Tristan Cunha

Please explain what you do for living.

I go to Pitt currently, I study Industrial Engineering. I’m a senior technically, but I’m going to graduate in the spring of 2020 because I’m part of the co-op program. I’m actually on my second rotation of co-op right now. And for my co-op, I work for a managerial consulting firm, and that will likely be the field that I pursue upon graduation.

How important in your identity is being Latino?

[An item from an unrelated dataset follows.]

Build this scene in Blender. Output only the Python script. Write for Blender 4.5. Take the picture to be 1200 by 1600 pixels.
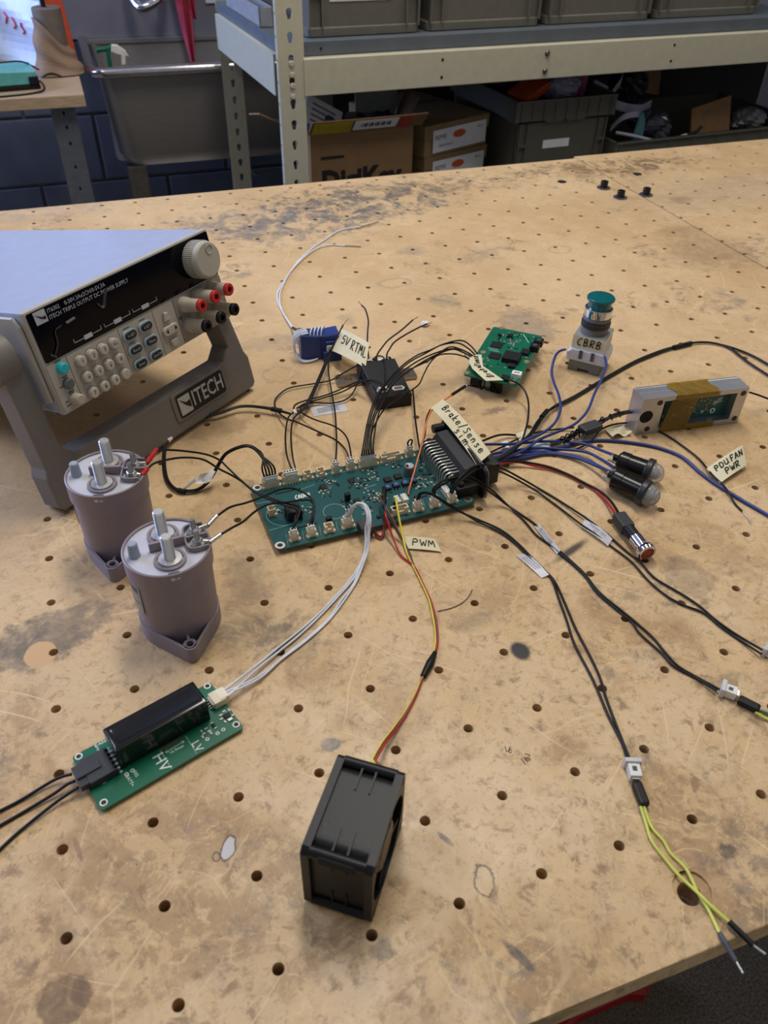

I mean, I wouldn’t say it’s the end-all be-all, it’s not like I shake hands with somebody and say “Hi, my name’s Tristan, I’m Latino”. But I do consider it an important part of my culture. My father is from Brazil, I’m a Brazilian citizen, I speak Portuguese, I’m a big fan of the Brazilian national soccer team and soccer in general. I actually took Portuguese classes at Pitt to further advance my Portuguese speaking, and I am part of the Brazil Nuts club at Pitt. It’s nice to find comradery with other Brazilians on campus because in the United States in general there’s a very large Mexican-American population, so if two Mexicans meet each other they’re like “You’re Mexican, I’m Mexican, okay, cool.” But given the fact that there aren’t many Brazilians here in the United States, and especially in the Pittsburgh area, if I meet someone who’s Brazilian or who has Brazilian parents or relatives it’s really interesting and really cool and I find a lot of comradery in that.

Is there something that you particularly value of your nationality or being Latino?

I mean, I value the food, I value the culture, that’s for sure, which go hand-in-hand. I value the differences and the diversity, I think that’s all cool.

Have you been treated differently because of being Latino (in the workplace, in public settings…etc.)?

In the workplace, never. I think maybe when I was in, like, fifth grade once somebody said something mean to me, like, “Brazil sucks” and I was like, “Oh, okay, well you suck.” I think that’s probably the worst thing that’s happened to me. Nowadays if anybody says, “Brazil sucks” I’m like, “yeah, the politics suck there.” But I’ve never really faced any deliberate discrimination based upon that.

I mean, when I’m with my friends I’ll joke around like, “Hey guys, I’m Latino,” and they’ll be like, “Oh, shut up Tristan, you’re white,” because I am and I look Caucasian. And that’s something that’s different about Brazil; you know, in Mexico and Guatemala and other Central American countries you have a majority of the population that is Mestizo, while in Brazil there aren’t many Mestizos. There’s an indigenous population in the north, but for some reason the conquistadors didn’t mix very much with the natives, so in Brazil just about everybody’s black or mixed, and white makes up about 45% of the population. So my friends are right when they joke around that I’m white, because I’m both Caucasian and Latino, and on the spectrum of Hispanic/Latino in the United States, that is a little different.